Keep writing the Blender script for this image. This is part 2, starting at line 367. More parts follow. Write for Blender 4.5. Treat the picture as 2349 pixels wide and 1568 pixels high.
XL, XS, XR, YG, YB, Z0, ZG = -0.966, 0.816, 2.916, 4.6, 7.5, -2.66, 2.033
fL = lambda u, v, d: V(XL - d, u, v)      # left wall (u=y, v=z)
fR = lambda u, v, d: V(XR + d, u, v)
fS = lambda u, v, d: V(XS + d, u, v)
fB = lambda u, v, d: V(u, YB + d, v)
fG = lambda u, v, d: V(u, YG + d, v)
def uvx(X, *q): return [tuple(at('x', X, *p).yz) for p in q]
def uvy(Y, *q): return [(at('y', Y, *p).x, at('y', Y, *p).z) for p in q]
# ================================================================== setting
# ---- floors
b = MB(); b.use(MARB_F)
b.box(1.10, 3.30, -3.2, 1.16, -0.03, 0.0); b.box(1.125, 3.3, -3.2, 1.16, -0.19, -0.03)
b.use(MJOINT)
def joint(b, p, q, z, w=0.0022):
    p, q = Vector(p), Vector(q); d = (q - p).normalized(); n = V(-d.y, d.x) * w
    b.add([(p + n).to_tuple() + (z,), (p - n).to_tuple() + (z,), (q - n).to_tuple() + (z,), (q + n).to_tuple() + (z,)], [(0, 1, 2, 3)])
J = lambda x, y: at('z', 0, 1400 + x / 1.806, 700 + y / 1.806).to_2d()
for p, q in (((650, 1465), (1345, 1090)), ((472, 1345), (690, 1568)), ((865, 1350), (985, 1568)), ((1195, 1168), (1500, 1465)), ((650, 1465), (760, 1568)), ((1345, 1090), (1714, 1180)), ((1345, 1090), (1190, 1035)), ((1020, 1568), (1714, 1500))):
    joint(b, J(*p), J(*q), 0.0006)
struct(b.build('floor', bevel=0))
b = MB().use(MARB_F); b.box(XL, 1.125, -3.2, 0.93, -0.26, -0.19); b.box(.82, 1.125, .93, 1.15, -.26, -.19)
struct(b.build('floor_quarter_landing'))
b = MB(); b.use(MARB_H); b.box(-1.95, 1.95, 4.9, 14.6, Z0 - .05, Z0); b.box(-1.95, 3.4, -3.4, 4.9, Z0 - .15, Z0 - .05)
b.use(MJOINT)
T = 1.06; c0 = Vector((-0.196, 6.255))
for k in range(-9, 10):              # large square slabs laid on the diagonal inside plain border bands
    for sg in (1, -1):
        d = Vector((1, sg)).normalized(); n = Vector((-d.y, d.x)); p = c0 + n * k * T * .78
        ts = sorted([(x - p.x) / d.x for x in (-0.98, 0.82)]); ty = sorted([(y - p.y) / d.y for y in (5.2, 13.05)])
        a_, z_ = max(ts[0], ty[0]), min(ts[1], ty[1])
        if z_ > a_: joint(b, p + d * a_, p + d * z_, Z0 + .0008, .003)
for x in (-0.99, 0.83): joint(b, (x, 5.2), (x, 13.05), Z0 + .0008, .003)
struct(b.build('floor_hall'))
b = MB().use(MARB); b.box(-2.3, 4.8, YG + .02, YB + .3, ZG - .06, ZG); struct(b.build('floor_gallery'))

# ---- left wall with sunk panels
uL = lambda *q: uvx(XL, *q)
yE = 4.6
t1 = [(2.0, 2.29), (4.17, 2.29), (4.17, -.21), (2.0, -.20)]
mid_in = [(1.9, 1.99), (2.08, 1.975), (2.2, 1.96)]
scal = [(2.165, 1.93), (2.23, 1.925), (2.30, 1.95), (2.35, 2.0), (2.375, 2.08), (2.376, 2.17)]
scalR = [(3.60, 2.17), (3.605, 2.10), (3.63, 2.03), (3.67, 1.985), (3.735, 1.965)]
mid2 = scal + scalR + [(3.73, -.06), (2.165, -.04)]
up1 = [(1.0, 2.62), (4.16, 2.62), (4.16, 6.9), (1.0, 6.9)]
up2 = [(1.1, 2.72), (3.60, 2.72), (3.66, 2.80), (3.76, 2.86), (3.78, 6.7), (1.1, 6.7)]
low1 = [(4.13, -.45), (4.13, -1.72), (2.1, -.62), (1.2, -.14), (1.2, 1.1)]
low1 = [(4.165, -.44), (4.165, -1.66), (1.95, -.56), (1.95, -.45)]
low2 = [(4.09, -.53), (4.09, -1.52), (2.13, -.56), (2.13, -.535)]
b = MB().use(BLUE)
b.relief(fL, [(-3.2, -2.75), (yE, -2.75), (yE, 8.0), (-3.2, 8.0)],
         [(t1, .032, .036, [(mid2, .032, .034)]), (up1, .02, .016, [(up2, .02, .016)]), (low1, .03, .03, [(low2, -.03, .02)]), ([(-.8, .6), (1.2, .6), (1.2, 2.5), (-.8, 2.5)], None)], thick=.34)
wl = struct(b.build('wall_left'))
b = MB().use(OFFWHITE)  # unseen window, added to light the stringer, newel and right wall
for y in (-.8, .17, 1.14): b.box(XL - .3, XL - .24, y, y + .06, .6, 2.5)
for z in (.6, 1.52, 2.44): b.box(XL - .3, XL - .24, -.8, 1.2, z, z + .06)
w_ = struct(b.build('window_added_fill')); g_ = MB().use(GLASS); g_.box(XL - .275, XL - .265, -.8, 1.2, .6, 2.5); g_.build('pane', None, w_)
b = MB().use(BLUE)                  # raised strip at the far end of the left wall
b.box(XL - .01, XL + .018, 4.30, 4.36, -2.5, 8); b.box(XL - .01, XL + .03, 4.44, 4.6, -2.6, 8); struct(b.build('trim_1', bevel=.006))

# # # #

Repeat the data precisely, line by line.

Keep writing the Blender script for this image. This is part 2, starting at line 367. More parts follow. Write for Blender 4.5. Treat the picture as 2349 pixels wide and 1568 pixels high.
XL, XS, XR, YG, YB, Z0, ZG = -0.966, 0.816, 2.916, 4.6, 7.5, -2.66, 2.033
fL = lambda u, v, d: V(XL - d, u, v)      # left wall (u=y, v=z)
fR = lambda u, v, d: V(XR + d, u, v)
fS = lambda u, v, d: V(XS + d, u, v)
fB = lambda u, v, d: V(u, YB + d, v)
fG = lambda u, v, d: V(u, YG + d, v)
def uvx(X, *q): return [tuple(at('x', X, *p).yz) for p in q]
def uvy(Y, *q): return [(at('y', Y, *p).x, at('y', Y, *p).z) for p in q]
# ================================================================== setting
# ---- floors
b = MB(); b.use(MARB_F)
b.box(1.10, 3.30, -3.2, 1.16, -0.03, 0.0); b.box(1.125, 3.3, -3.2, 1.16, -0.19, -0.03)
b.use(MJOINT)
def joint(b, p, q, z, w=0.0022):
    p, q = Vector(p), Vector(q); d = (q - p).normalized(); n = V(-d.y, d.x) * w
    b.add([(p + n).to_tuple() + (z,), (p - n).to_tuple() + (z,), (q - n).to_tuple() + (z,), (q + n).to_tuple() + (z,)], [(0, 1, 2, 3)])
J = lambda x, y: at('z', 0, 1400 + x / 1.806, 700 + y / 1.806).to_2d()
for p, q in (((650, 1465), (1345, 1090)), ((472, 1345), (690, 1568)), ((865, 1350), (985, 1568)), ((1195, 1168), (1500, 1465)), ((650, 1465), (760, 1568)), ((1345, 1090), (1714, 1180)), ((1345, 1090), (1190, 1035)), ((1020, 1568), (1714, 1500))):
    joint(b, J(*p), J(*q), 0.0006)
struct(b.build('floor', bevel=0))
b = MB().use(MARB_F); b.box(XL, 1.125, -3.2, 0.93, -0.26, -0.19); b.box(.82, 1.125, .93, 1.15, -.26, -.19)
struct(b.build('floor_quarter_landing'))
b = MB(); b.use(MARB_H); b.box(-1.95, 1.95, 4.9, 14.6, Z0 - .05, Z0); b.box(-1.95, 3.4, -3.4, 4.9, Z0 - .15, Z0 - .05)
b.use(MJOINT)
T = 1.06; c0 = Vector((-0.196, 6.255))
for k in range(-9, 10):              # large square slabs laid on the diagonal inside plain border bands
    for sg in (1, -1):
        d = Vector((1, sg)).normalized(); n = Vector((-d.y, d.x)); p = c0 + n * k * T * .78
        ts = sorted([(x - p.x) / d.x for x in (-0.98, 0.82)]); ty = sorted([(y - p.y) / d.y for y in (5.2, 13.05)])
        a_, z_ = max(ts[0], ty[0]), min(ts[1], ty[1])
        if z_ > a_: joint(b, p + d * a_, p + d * z_, Z0 + .0008, .003)
for x in (-0.99, 0.83): joint(b, (x, 5.2), (x, 13.05), Z0 + .0008, .003)
struct(b.build('floor_hall'))
b = MB().use(MARB); b.box(-2.3, 4.8, YG + .02, YB + .3, ZG - .06, ZG); struct(b.build('floor_gallery'))

# ---- left wall with sunk panels
uL = lambda *q: uvx(XL, *q)
yE = 4.6
t1 = [(2.0, 2.29), (4.17, 2.29), (4.17, -.21), (2.0, -.20)]
mid_in = [(1.9, 1.99), (2.08, 1.975), (2.2, 1.96)]
scal = [(2.165, 1.93), (2.23, 1.925), (2.30, 1.95), (2.35, 2.0), (2.375, 2.08), (2.376, 2.17)]
scalR = [(3.60, 2.17), (3.605, 2.10), (3.63, 2.03), (3.67, 1.985), (3.735, 1.965)]
mid2 = scal + scalR + [(3.73, -.06), (2.165, -.04)]
up1 = [(1.0, 2.62), (4.16, 2.62), (4.16, 6.9), (1.0, 6.9)]
up2 = [(1.1, 2.72), (3.60, 2.72), (3.66, 2.80), (3.76, 2.86), (3.78, 6.7), (1.1, 6.7)]
low1 = [(4.13, -.45), (4.13, -1.72), (2.1, -.62), (1.2, -.14), (1.2, 1.1)]
low1 = [(4.165, -.44), (4.165, -1.66), (1.95, -.56), (1.95, -.45)]
low2 = [(4.09, -.53), (4.09, -1.52), (2.13, -.56), (2.13, -.535)]
b = MB().use(BLUE)
b.relief(fL, [(-3.2, -2.75), (yE, -2.75), (yE, 8.0), (-3.2, 8.0)],
         [(t1, .032, .036, [(mid2, .032, .034)]), (up1, .02, .016, [(up2, .02, .016)]), (low1, .03, .03, [(low2, -.03, .02)]), ([(-.8, .6), (1.2, .6), (1.2, 2.5), (-.8, 2.5)], None)], thick=.34)
wl = struct(b.build('wall_left'))
b = MB().use(OFFWHITE)  # unseen window, added to light the stringer, newel and right wall
for y in (-.8, .17, 1.14): b.box(XL - .3, XL - .24, y, y + .06, .6, 2.5)
for z in (.6, 1.52, 2.44): b.box(XL - .3, XL - .24, -.8, 1.2, z, z + .06)
w_ = struct(b.build('window_added_fill')); g_ = MB().use(GLASS); g_.box(XL - .275, XL - .265, -.8, 1.2, .6, 2.5); g_.build('pane', None, w_)
b = MB().use(BLUE)                  # raised strip at the far end of the left wall
b.box(XL - .01, XL + .018, 4.30, 4.36, -2.5, 8); b.box(XL - .01, XL + .03, 4.44, 4.6, -2.6, 8); struct(b.build('trim_1', bevel=.006))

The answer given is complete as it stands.